11 Behold, I waited upon your words,

Hearkened to your perceptions,

While ye searched out replies.

12 And I attended closely to you,

Yet behold: there was no one who refuted Job,

Who answered his sentences, from you.

13 Lest ye should say: “We found wisdom,

God is able to smite him, not man!”

14 Now he hath not arranged his words against me,

And with your sentences I will not reply to him.

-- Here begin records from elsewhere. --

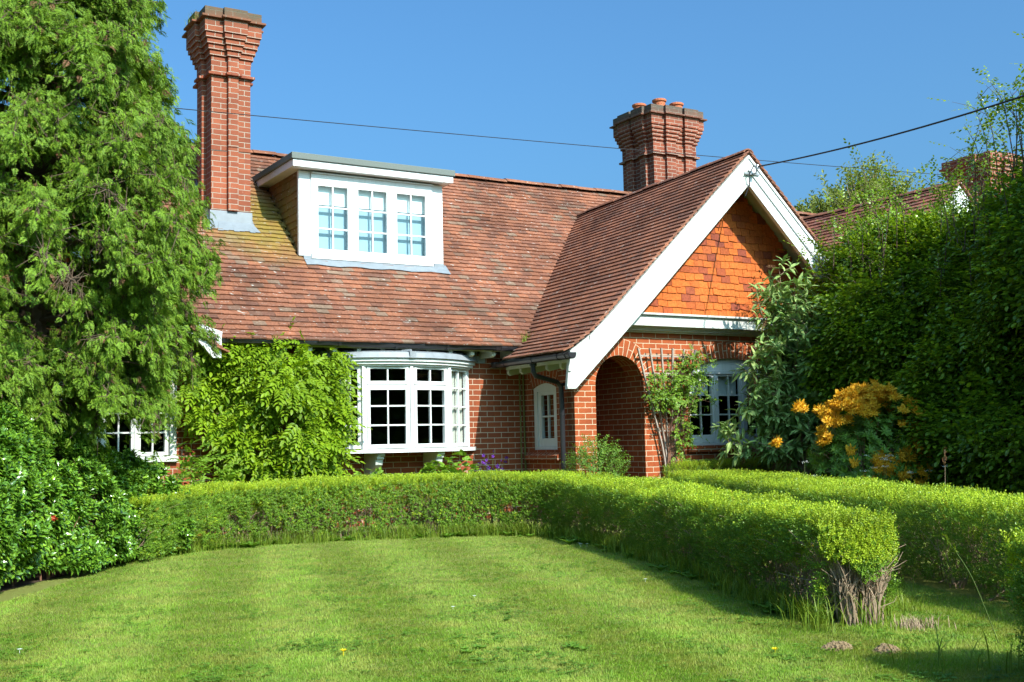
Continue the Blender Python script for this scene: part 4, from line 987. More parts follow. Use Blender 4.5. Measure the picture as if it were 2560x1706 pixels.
    if bare_end is not None:
        xx, yy, hh, ttx, tty = [float(v) for v in frame(LEN)]
        for i in range(64):
            u = R.uniform(-1, 1); o2 = u*.19; q = R.uniform(-.02, .075); e = np.array([xx-tty*o2+ttx*q, yy+ttx*o2+tty*q, hh*R.uniform(.45, .85)]); kb = o2*.22+.035*np.sign(o2); b0 = np.array([xx-tty*kb+ttx*.04+R.normal(0, .012), yy+ttx*kb+tty*.04+R.normal(0, .012), 0])
            pth = smooth_path([b0, b0*.80+e*.20+R.normal(0, .015, 3)+[0, 0, .05], b0*.45+e*.55+R.normal(0, .022, 3)+[0, 0, .05], e], 12); paths.append(pth); rad.append((R.uniform(.0035, .0065), .0018))
            for j in range(4):
                st = pth[R.integers(4, 9)]; en = st+np.array([R.normal(0, .04), R.normal(0, .04), R.uniform(.06, .16)]); paths.append(np.array([st, (st+en)/2+R.normal(0, .01, 3), en])); rad.append((.003, .001))
    tubes(paths, rad, 4).build("stems", M['twig'], root)
    return root
hedge("box_hedge", "low clipped box hedge curving round the lawn in front of the bow window and doorway", H1, 150000, (False, True), .34, 3, bare_end=.26, bare_side=1)
hedge("box_hedge", "straight low box hedge beyond the narrow grass path, below the orange azalea", H2, 100000, (True, False), .25, 5)
hedge("box_hedge", "near box hedge end cut off by the right edge, across the gap in the lawn", H3, 36000, (True, False), .2, 8)
hedge("box_hedge", "shaded short box hedge against the porch wall under the arched window", [(9.95, 12.25, .70, .5), (10.8, 12.25, .72, .5), (11.9, 12.2, .72, .5)], 10000, (True, True), .2, 9)
# ------------------------------------------------------------------ conifer
def conifer():
    root = thing("conifer_tree", "tall feathery green conifer with drooping sprays at the left edge in front of the house", "tree", (1.68, 11.55, 0))
    c0 = np.array([1.68, 11.55]); R = np.random.default_rng(17)
    def spray_t(seed):
        r = np.random.default_rng(seed); B = Bag(); sp = leaf_s(.34, .02)
        P, D, Nn, S = [], [], [], []
        n = 6
        for i in range(n):
            t = i/n; x = .08+.86*t; z = -.28*t*t
            for sg in (-1, 1):
                l = (.34*(1-t)**.7+.10)*r.uniform(.75, 1.1); d = np.array([.75, sg*.72, -.10-.35*t+r.normal(0, .08)]); d /= np.linalg.norm(d); p = np.array([x, 0, z])
                P.append(p); D.append(d); Nn.append((r.normal(0, .25), r.normal(0, .25), 1)); S.append((l*1.1, l*.8, l))
                for k in (.6,):
                    for s2 in (-1, 1):
                        q = p+d*l*k; d2 = d*.75+np.cross([0, 0, 1.], d)*s2*.65; P.append(q); D.append(d2); Nn.append((r.normal(0, .3), r.normal(0, .3), 1)); S.append((l*.5,)*3)
        P.append(np.array([.92, 0, -.27])); D.append((1, 0, -.4)); Nn.append((0, 0, 1)); S.append((.12, .1, .1))
        V, F = place(sp[0], sp[1], np.array(P), frames(np.array(D), np.array(Nn, float)), np.array(S)); return V, F[0]
    T = [spray_t(s) for s in range(6)]
    paths, rad = [], []; P, D = [], []; bare = []
    for i in range(600):
        z = 1.52+7.1*(i+R.random())/600
        up = (z-3.0)/6.2; rad_ = 1.78*(1-max(0, up)**1.1)*(1 if z > 2.6 else .66+.34*(z-1.5)/1.1); rad_ = max(.2, rad_)*R.uniform(.62, 1.08)
        a = R.uniform(0, 2*pi)
        if R.random() < .35: a = R.uniform(-2.6, .4)       # a little denser on the garden side
        dr = np.array([cos(a), sin(a), 0])
        p0 = np.array([*c0, z]); tilt = R.uniform(.05, .35)
        ts = np.linspace(0, 1, 12); pth = p0+dr*(ts*rad_)[:, None]+np.array([0, 0, 1.])*(tilt*ts*rad_*1.0-(ts**2.2)*rad_*R.uniform(.15, .55))[:, None]+R.normal(0, .012, (12, 3))*ts[:, None]
        paths.append(pth); rad.append((.012+.012*rad_, .004))
        if R.random() < .08: continue
        nsp = int(90+115*rad_); lo = R.uniform(.30, .5)
        for j in range(nsp):
            t = lo+(1-lo)*sqrt(R.random()); k = t*11; i0 = int(min(10, k)); p = pth[i0]+(pth[i0+1]-pth[i0])*(k-i0)
            sd = R.normal(0, 1); lat = np.array([-dr[1], dr[0], 0])*sd
            d = dr*.55+lat*.40+np.array([0, 0, R.uniform(-1.35, -.05)]); d /= np.linalg.norm(d)
            off = lat*R.uniform(0, .20)*(1.1-t*.5)+np.array([0, 0, R.normal(-.05, .10)])
            P.append(p+off); D.append(d)
            if R.random() < .25: paths.append(np.array([p, p+off*.6+[0, 0, -.01], p+off])); rad.append((.004, .002))
    P, D = np.array(P), np.array(D)
    # big gaps where sky and house show through
    g = vnoise(P, 1.9, 3)*.6+vnoise(P, 4.3, 8)*.4; keep = g > .30
    P, D = P[keep], D[keep]; n = len(P); Nn = unit(np.array([0, 0, 1.])+rvec(n)*.75); Rm = frames(D, Nn); S = R.uniform(.055, .125, n); which = R.integers(0, 6, n); dead = R.random(n) < .035
    B = Bag(); Bd = Bag()
    for k in range(6):
        m = (which == k) & ~dead; B.add(*place(T[k][0], T[k][1], P[m], Rm[m], S[m]))
        m = (which == k) & dead
        if m.sum(): Bd.add(*place(T[k][0], T[k][1], P[m], Rm[m], S[m]*.8))
    B.build("crown", L['conifer'], root); Bd.build("brown_sprays", L['conifer_dead'], root)
    tubes([smooth_path([(*c0, 0), (c0[0]+.03, c0[1], 3), (c0[0]-.02, c0[1]+.02, 6), (*c0, 8.8)], 12)], [(.19, .03)], 10).build("trunk", M['bark'], root)
    tubes(paths, rad, 5).build("branches", M['bark'], root)
conifer()

# ------------------------------------------------------------------ glossy evergreen shrub, lower left
def laurel():
    root = thing("evergreen_shrub", "dense glossy dark green shrub spilling onto the lawn at lower left below the conifer", "shrub", (1.2, 10.3, 0))
    R = np.random.default_rng(23)
    base = np.array([(-.6, 6.9), (.45, 8.2), (1.02, 9.1), (1.58, 9.98), (2.3, 10.95), (3.12, 11.8)]); nrm = np.array([-.86, .51])
    n = 17000
    t = R.random(n)**.85*5; i = np.minimum(4, t.astype(int)); f = (t-i)[:, None]; p2 = base[i]*(1-f)+base[i+1]*f
    hh = np.interp(t, [0, 1, 2, 3, 4, 4.6, 5], [1.52, 1.48, 1.44, 1.37, 1.28, 1.12, .88])
    a = R.uniform(-.25, pi*.66, n)                         # 0 = facing the lawn, pi/2 = top
    th = 1.0
    P = np.column_stack([p2+nrm*(.55-.62*np.cos(a)**1)[:, None], np.zeros(n)]); P[:, 2] = .10+(hh-.12)*np.clip(np.sin(np.clip(a, -.2, pi/2))*.92+.08, 0, 1); P[:, 2] = np.where(a > pi/2, hh, P[:, 2])
    P[:, :2] += nrm*np.where(a > pi/2, (a-pi/2)*1.2, 0)[:, None]
    Nn = unit(np.column_stack([-nrm[None]*np.cos(a)[:, None], np.sin(a)+.05]))
    P += Nn*((vnoise(P, 2.2, 5)-.5)*.42+(vnoise(P, 5.5, 2)-.5)*.22-np.abs(R.normal(0, .06, n)))[:, None]
    g = vnoise(P, 5, 11); k = (g > .30) & (P[:, 2] > .06); P, Nn = P[k], Nn[k]; n = len(P)
    wh = multi(leaf_t(.44, .08, -.10), [((.012*j, 0, 0), (.62, cos(j*2.3), sin(j*2.3)), (1, -cos(j*2.3)*.5, -sin(j*2.3)*.5), .078-.005*j) for j in range(6)]+[((.07, 0, 0), (1, .3, .2), (0, 0, 1), .034), ((.07, 0, 0), (1, -.3, -.1), (0, 0, 1), .030)])
    D = unit(Nn+rvec(n)*.6+np.array([0, 0, .5])); B = Bag(); B.add(*place(wh[0], wh[1], P, frames(D, rvec(n)), R.uniform(.65, 1.25, n))); B.build("foliage", L['laurel'], root)
    paths, rad = [], []
    for j in range(260):
        t = R.random()*5; i = min(4, int(t)); b = base[i]+(base[i+1]-base[i])*(t-i)+nrm*R.uniform(.1, .7); e = P[R.integers(0, n)]
        c = np.argmin(np.linalg.norm(P-np.array([*b, .7])+R.normal(0, .25, (1, 3)), axis=1)); e = P[c]; paths.append(smooth_path([(*b, 0), (b[0]+R.normal(0, .05), b[1]+R.normal(0, .05), e[2]*.4), e], 6)); rad.append((.010, .003))
    tubes(paths, rad, 5).build("stems", M['twig_red'], root)
    fl = multi(leaf_t(.5, .1, -.1), [((0, 0, 0), (.5, cos(j*1.05), sin(j*1.05)), (1, 0, 0), .034) for j in range(5)])
    q = P[np.argmin(np.linalg.norm(P-np.array([1.75, 9.95, .50]), axis=1))]; B = Bag().add(*place(fl[0], fl[1], q+R.normal(0, .02, (5, 3))+[.06, -.08, .02], frames(R.normal(0, 1, (5, 3)), rvec(5)), np.full(5, .9))); B.build("red_leaf_cluster", L['red_leaf'], root)
    mb = MB(); poly = [(*(p+nrm*.10), .004) for p in base]+[(*(p+nrm*2.2), .004) for p in base[::-1]]; mb.poly(poly); tag(mb.build("soil_bed", M['soil']), kind="structure")
laurel()
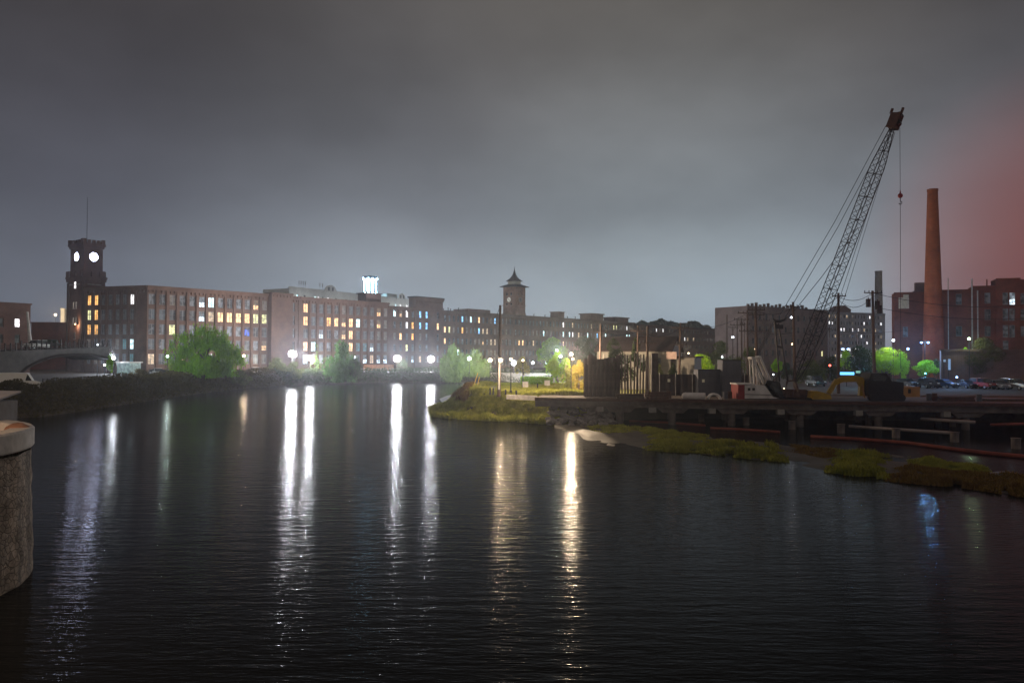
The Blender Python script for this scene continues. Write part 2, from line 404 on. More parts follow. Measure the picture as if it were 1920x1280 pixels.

He has waited for their words, viz., that they might give utterance to such words as should tend to refute and silence Job. In what follows, עַד still more emphatically than לְ refers this aim to that to which Elihu had paid great attention: I hearkened to your understandings, i.e., explanations of the matter, that, or whether, they came forth, (I hearkened) to see if you searched or found out words, i.e., appropriate words. Such abbreviated forms as אָזִין = אַֽאֲזִין (comp. מֵזִין = מֵיזִין for מַֽעֲזִין, Pro 17:4, Ges. §68, rem. 1, if it does not signify nutriens, from זוּן) we shall frequently meet with in this Elihu section. In Job 32:12, Job 32:12 evidently is related as an antecedent to what follows: and I paid attention to you (עָדֵיכֶם contrary to the analogy of the cognate praep. instead of עֲדֵיכֶם, moreover for עֲלֵיכֶם, with the accompanying notion: intently, or, according to Aben-Duran: thoroughly, without allowing a word to escape me), and behold, intently as I paid attention: no one came forward to refute Job; there was no one from or among you who answered (met successfully) his assertions. Every unbiassed reader will have an impression of the remarkable expressions and constructions here, similar to that which one has in passing from the book of the Kings to the characteristic sections of the Chronicles. The three, Elihu goes on to say, shall not indeed think that in Job a wisdom has opposed them - a false wisdom, indeed - which only God and not any man can drive out of the field (נָדַף, Arab. ndf, discutere, dispellere, as the wind drives away chaff or dry leaves); while he has not, however (וְלֹא followed directly by a v. fin. forming a subordinate clause, as Job 42:3; Psa 44:18, and freq., Ew. §341, a), arrayed (עָרַךְ in a military sense, Job 33:5; or forensic, Job 23:4; or even as Job 37:19, in the general sense of proponere) words against him (Elihu), i.e., utterances before which he would be compelled to confess himself affected and overcome. He will not then also answer him with such opinions as those so frequently repeated by them, i.e., he will take a totally different course from theirs in order to refute him.